Savvy retailers have seen that a personal touch can drive sales. Asos.com, for instance, is tailoring its site search to deliver more relevant product suggestions. However, to truly personalise the shopping experience, retailers must do more than simply recognise a shopper's gender or location and display men's or women's clothes, or prices in the local currency.
To make shopping truly personal, retailers must treat consumers as individuals, not members of a macro group. They must develop an understanding of shoppers beyond the broad buckets of gender, country, age and purchase history.
What retailers should aim for is 'me-tailing': linking consumers, devices and data and acting upon that intelligence for mutual benefit. True personalisation can only be achieved by 'getting to know a shopper' and engaging with them on different devices, with messages and interactions that are genuinely helpful, relevant and timely.

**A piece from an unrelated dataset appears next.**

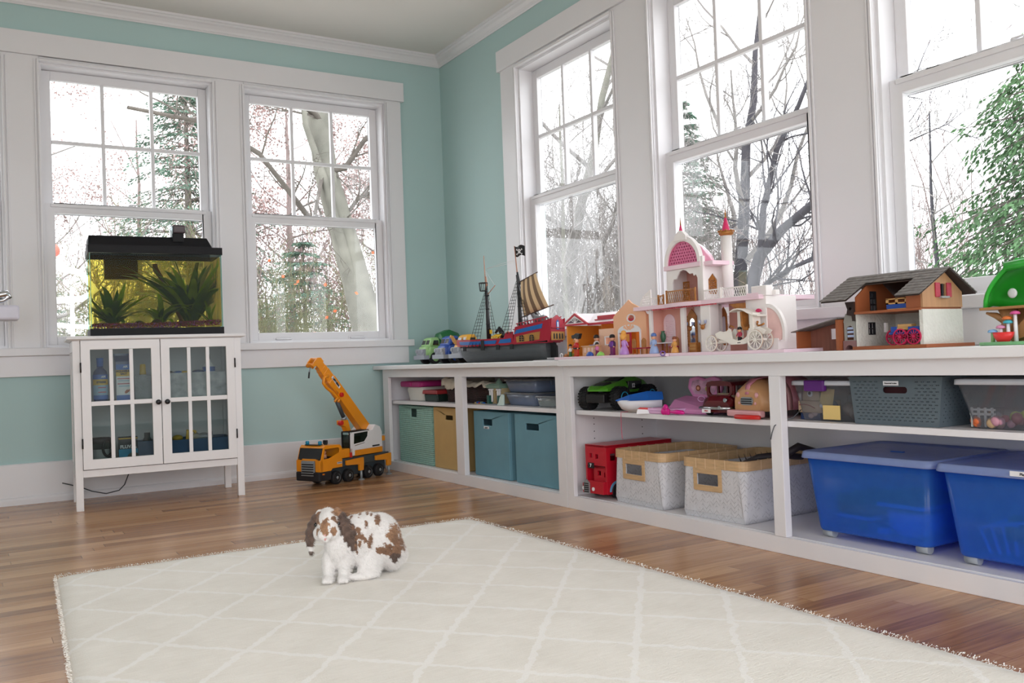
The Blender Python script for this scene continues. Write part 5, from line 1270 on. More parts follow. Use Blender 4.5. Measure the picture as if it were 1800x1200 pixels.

Westfield's malls in London provide a great example of this. They gather insights about individual consumers by inviting shoppers to vote for brands they like and dislike via a mobile app. This allows them to create profiles from 600 interests, 2,000 brand affinities and 84 demographic fields, making it possible to target shoppers with highly relevant offers and tailored messages from their favourite shops.
Many retailers are now trialling iBeacon technology to send targeted offers to opted-in customers as they enter a store, based on their profile. Great customer data is the prerequisite for true personalisation, so retailers must be great at gathering it. A good start is to learn more about your audience using calls to action promoting one channel on other channels; for example by promoting downloads of your app via SMS. This gives you more points of engagement to capture data, allows you to segment users based on channel usage, and permits you to use those channels for communications in the future.
Research firm Forrester predicts 'connected retail' will influence 44% of retail sales by 2016, so it really is time to get personal.